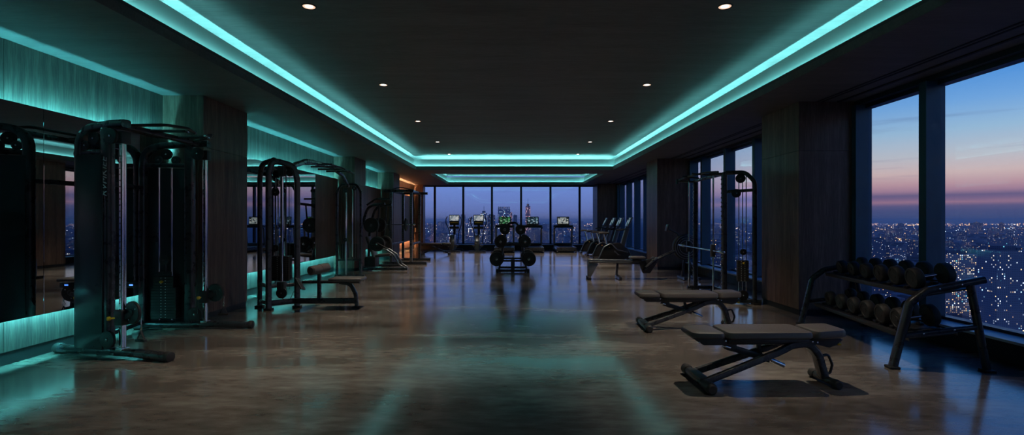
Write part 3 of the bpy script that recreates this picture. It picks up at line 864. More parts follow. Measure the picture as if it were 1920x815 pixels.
# ---- functional trainer on the left ----
FT = thing('functional_trainer', 'tall black dual cable machine with chrome masts in front of the near mirror', 'cable machine', (-3.9, 5.72, 0))
def ft_tower(s, m, d, D=.67):
    """s=-1 near tower, +1 far. m: mast position (local), d: direction of the foot"""
    m = V((m[0], m[1], 0)); d = V((d[0], d[1], 0)).normalized(); p = V((-d.y, d.x, 0))   # p points to +Y side
    P = lambda u, v, z: m + d*u + p*v + V((0, 0, z))
    up = tuple(p)
    fr = MB()
    fr.oval([P(-.72, -s*0, .05), P(-.3, 0, .055), P(.15, 0, .06), P(.62, 0, .045)], .075, .10, up, .3, .03)
    base = fr.build('foot', K['satin'], FT)
    MB().cyl(P(.60, 0, .046), P(.66, 0, .044), .052, 18, .014).build('foot_cap', K['rubber'], base)
    MB().cyl(P(-.78, 0, .05), P(-.70, 0, .05), .052, 18, .014).build('foot_cap', K['rubber'], base)
    fr = MB().oval([P(-D, 0, .08), P(-D, 0, 2.26), P(-.05, 0, 2.30), P(.12, 0, 2.30)] , .075, .10, up, .26, .02, 8)
    fr.oval([P(-.11, 0, .08), P(-.11, 0, 2.29)], .10, .09, up, 0, .02)
    fr.oval([P(-D, 0, 2.03), P(-.12, 0, 2.03)], .05, .06, up, 0, .015)
    fr.build('tower_frame', K['satin'], FT)
    # shroud on the outer side, ribs inside
    v0 = s*.05
    sh = MB()
    ang = Euler((0, 0, math.atan2(d.y, d.x)))
    sh.box(P(-(D+.11)/2, v0, 1.04), (D-.17+.06*(s < 0), .016, 1.92), ang, .006)
    if s < 0:
        sh.box(P(-D+.03, 0, 1.04), (.02, .10, 1.92), ang, .006)
    sh.build('shroud', K['shroud'], FT)
    # weight stack + rods
    um = -(D+.11)/2; wS = min(.30, D-.22)
    c = P(um, -s*.02 if s > 0 else .02, 0)
    st_ = stack(FT, (c.x, c.y), d, wS, .10, .14, .66, 15, 1, .72)
    MB().box((c.x, c.y, .69), (.16, .05, .05), ang, .006).cyl((c.x, c.y, .7), (c.x, c.y, .84), .010, 10).build('stack_head', K['black'], st_)
    pulley(FT, (c.x, c.y-.02*s, .86), up, .055)
    star_knob(st_, P(um, (-.085 if s > 0 else .04), .60), -p, K['yellow'], .017, 'selector_pin')
    rods = MB()
    for e in (-.075, .075): rods.cyl(P(um+e, (-.02 if s > 0 else .02), .12), P(um+e, (-.02 if s > 0 else .02), 2.0), .0105, 12, 0)
    rods.build('guide_rod', K['chrome'], FT)
    # chrome mast
    ma = MB().oval([P(.075, 0, .10), P(.075, 0, 2.10)], .05, .055, up, 0, .016).build('mast', K['chrome'], FT, 'chrome mast with peg holes')
    hb = MB()
    for k in range(30):
        z = .24+k*.06
        hb.cyl(P(.075, -.0282, z), P(.075, -.0286, z), .0075, 10, 0)
        hb.cyl(P(.075, .0282, z), P(.075, .0286, z), .0075, 10, 0)
    hb.build('peg_holes', K['hole'], ma)
    MB().box(P(.075, 0, 2.16), (.10, .10, .12), ang, .01).build('mast_head', K['black'], FT)
    MB().box(P(.075, 0, .09), (.08, .09, .03), ang, .006).build('mast_foot', K['chrome'], FT)
    pulley(FT, P(.02, -.07, 2.17), up, .075); pulley(FT, P(um, 0, 2.17), up, .065); pulley(FT, P(um+.1, .02, 2.10), up, .05); pulley(FT, P(um-.08, -.02, 2.1), up, .045)
    pulley(FT, P(-.02, -.07 if s < 0 else -.05, .19), up, .085)
    # sliding carriage with big pulley arm and handle
    zc = .40
    ca = MB().box(P(.075, 0, zc), (.10, .11, .15), ang, .012).build('carriage', K['black'], FT)
    star_knob(ca, P(.05 if s > 0 else .04, -.075, zc+.0), (-p if s > 0 else (-p-d*.8)), K['yellow'], .021, 'pop_pin')
    q = P(.20, .0, zc+.05)
    MB().oval([P(.10, 0, zc), P(.20, 0, zc+.04)], .06, .05, up).build('swivel_arm', K['black'], ca)
    MB().lathe([(0, -.022), (.03, -.022), (.035, -.016), (.105, -.016), (.112, -.008), (.112, .008), (.105, .016), (.035, .016), (.03, .022), (0, .022)], q, (p*1+d*(.15)), 34).build('pulley_cover', K['dark'], ca)
    mb = MB()
    for a in (.6, 2.5, 4.4): mb.cyl(q+d*(.07*math.cos(a))-p*.02+V((0, 0, .07*math.sin(a))), q+d*(.07*math.cos(a))-p*.026+V((0, 0, .07*math.sin(a))), .006, 8)
    mb.build('bolt', K['chrome'], ca)
    h = q + d*.10 + V((0, 0, -.05))
    cab = MB().tube([h, h+V((0, 0, -.06))], .006, 8).tube([h+V((0, 0, -.06)), h+V((.012, -.012, -.09)), h+V((0, 0, -.12)), h+V((-.012, .012, -.09))], .0045, 8, 0, True).build('carabiner', K['chrome'], FT)
    mb = MB(); g = h+V((0, 0, -.12))
    mb.tube([g, g+d*.05+V((0, 0, -.10)), g-d*.05+V((0, 0, -.10))], .006, 8, 0, True)
    mb.cyl(g+d*.06+V((0, 0, -.10)), g-d*.06+V((0, 0, -.10)), .015, 12)
    mb.build('stirrup_handle', K['rubber'], cab)
    cb = MB().cyl(P(.02, -.145+.075, .2), P(.02, -.145+.075, 2.12), .0035, 6, 0)
    cb.build('cable', K['rubber'], FT)
    return P
Pn = ft_tower(-1, (.0, -.67), (1, -.24), .45)
Pf = ft_tower(1, (.0, .66), (1, .05))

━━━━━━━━

Copy each line above precisely, dropping the pictures.

Write part 3 of the bpy script that recreates this picture. It picks up at line 864. More parts follow. Measure the picture as if it were 1920x815 pixels.
# ---- functional trainer on the left ----
FT = thing('functional_trainer', 'tall black dual cable machine with chrome masts in front of the near mirror', 'cable machine', (-3.9, 5.72, 0))
def ft_tower(s, m, d, D=.67):
    """s=-1 near tower, +1 far. m: mast position (local), d: direction of the foot"""
    m = V((m[0], m[1], 0)); d = V((d[0], d[1], 0)).normalized(); p = V((-d.y, d.x, 0))   # p points to +Y side
    P = lambda u, v, z: m + d*u + p*v + V((0, 0, z))
    up = tuple(p)
    fr = MB()
    fr.oval([P(-.72, -s*0, .05), P(-.3, 0, .055), P(.15, 0, .06), P(.62, 0, .045)], .075, .10, up, .3, .03)
    base = fr.build('foot', K['satin'], FT)
    MB().cyl(P(.60, 0, .046), P(.66, 0, .044), .052, 18, .014).build('foot_cap', K['rubber'], base)
    MB().cyl(P(-.78, 0, .05), P(-.70, 0, .05), .052, 18, .014).build('foot_cap', K['rubber'], base)
    fr = MB().oval([P(-D, 0, .08), P(-D, 0, 2.26), P(-.05, 0, 2.30), P(.12, 0, 2.30)] , .075, .10, up, .26, .02, 8)
    fr.oval([P(-.11, 0, .08), P(-.11, 0, 2.29)], .10, .09, up, 0, .02)
    fr.oval([P(-D, 0, 2.03), P(-.12, 0, 2.03)], .05, .06, up, 0, .015)
    fr.build('tower_frame', K['satin'], FT)
    # shroud on the outer side, ribs inside
    v0 = s*.05
    sh = MB()
    ang = Euler((0, 0, math.atan2(d.y, d.x)))
    sh.box(P(-(D+.11)/2, v0, 1.04), (D-.17+.06*(s < 0), .016, 1.92), ang, .006)
    if s < 0:
        sh.box(P(-D+.03, 0, 1.04), (.02, .10, 1.92), ang, .006)
    sh.build('shroud', K['shroud'], FT)
    # weight stack + rods
    um = -(D+.11)/2; wS = min(.30, D-.22)
    c = P(um, -s*.02 if s > 0 else .02, 0)
    st_ = stack(FT, (c.x, c.y), d, wS, .10, .14, .66, 15, 1, .72)
    MB().box((c.x, c.y, .69), (.16, .05, .05), ang, .006).cyl((c.x, c.y, .7), (c.x, c.y, .84), .010, 10).build('stack_head', K['black'], st_)
    pulley(FT, (c.x, c.y-.02*s, .86), up, .055)
    star_knob(st_, P(um, (-.085 if s > 0 else .04), .60), -p, K['yellow'], .017, 'selector_pin')
    rods = MB()
    for e in (-.075, .075): rods.cyl(P(um+e, (-.02 if s > 0 else .02), .12), P(um+e, (-.02 if s > 0 else .02), 2.0), .0105, 12, 0)
    rods.build('guide_rod', K['chrome'], FT)
    # chrome mast
    ma = MB().oval([P(.075, 0, .10), P(.075, 0, 2.10)], .05, .055, up, 0, .016).build('mast', K['chrome'], FT, 'chrome mast with peg holes')
    hb = MB()
    for k in range(30):
        z = .24+k*.06
        hb.cyl(P(.075, -.0282, z), P(.075, -.0286, z), .0075, 10, 0)
        hb.cyl(P(.075, .0282, z), P(.075, .0286, z), .0075, 10, 0)
    hb.build('peg_holes', K['hole'], ma)
    MB().box(P(.075, 0, 2.16), (.10, .10, .12), ang, .01).build('mast_head', K['black'], FT)
    MB().box(P(.075, 0, .09), (.08, .09, .03), ang, .006).build('mast_foot', K['chrome'], FT)
    pulley(FT, P(.02, -.07, 2.17), up, .075); pulley(FT, P(um, 0, 2.17), up, .065); pulley(FT, P(um+.1, .02, 2.10), up, .05); pulley(FT, P(um-.08, -.02, 2.1), up, .045)
    pulley(FT, P(-.02, -.07 if s < 0 else -.05, .19), up, .085)
    # sliding carriage with big pulley arm and handle
    zc = .40
    ca = MB().box(P(.075, 0, zc), (.10, .11, .15), ang, .012).build('carriage', K['black'], FT)
    star_knob(ca, P(.05 if s > 0 else .04, -.075, zc+.0), (-p if s > 0 else (-p-d*.8)), K['yellow'], .021, 'pop_pin')
    q = P(.20, .0, zc+.05)
    MB().oval([P(.10, 0, zc), P(.20, 0, zc+.04)], .06, .05, up).build('swivel_arm', K['black'], ca)
    MB().lathe([(0, -.022), (.03, -.022), (.035, -.016), (.105, -.016), (.112, -.008), (.112, .008), (.105, .016), (.035, .016), (.03, .022), (0, .022)], q, (p*1+d*(.15)), 34).build('pulley_cover', K['dark'], ca)
    mb = MB()
    for a in (.6, 2.5, 4.4): mb.cyl(q+d*(.07*math.cos(a))-p*.02+V((0, 0, .07*math.sin(a))), q+d*(.07*math.cos(a))-p*.026+V((0, 0, .07*math.sin(a))), .006, 8)
    mb.build('bolt', K['chrome'], ca)
    h = q + d*.10 + V((0, 0, -.05))
    cab = MB().tube([h, h+V((0, 0, -.06))], .006, 8).tube([h+V((0, 0, -.06)), h+V((.012, -.012, -.09)), h+V((0, 0, -.12)), h+V((-.012, .012, -.09))], .0045, 8, 0, True).build('carabiner', K['chrome'], FT)
    mb = MB(); g = h+V((0, 0, -.12))
    mb.tube([g, g+d*.05+V((0, 0, -.10)), g-d*.05+V((0, 0, -.10))], .006, 8, 0, True)
    mb.cyl(g+d*.06+V((0, 0, -.10)), g-d*.06+V((0, 0, -.10)), .015, 12)
    mb.build('stirrup_handle', K['rubber'], cab)
    cb = MB().cyl(P(.02, -.145+.075, .2), P(.02, -.145+.075, 2.12), .0035, 6, 0)
    cb.build('cable', K['rubber'], FT)
    return P
Pn = ft_tower(-1, (.0, -.67), (1, -.24), .45)
Pf = ft_tower(1, (.0, .66), (1, .05))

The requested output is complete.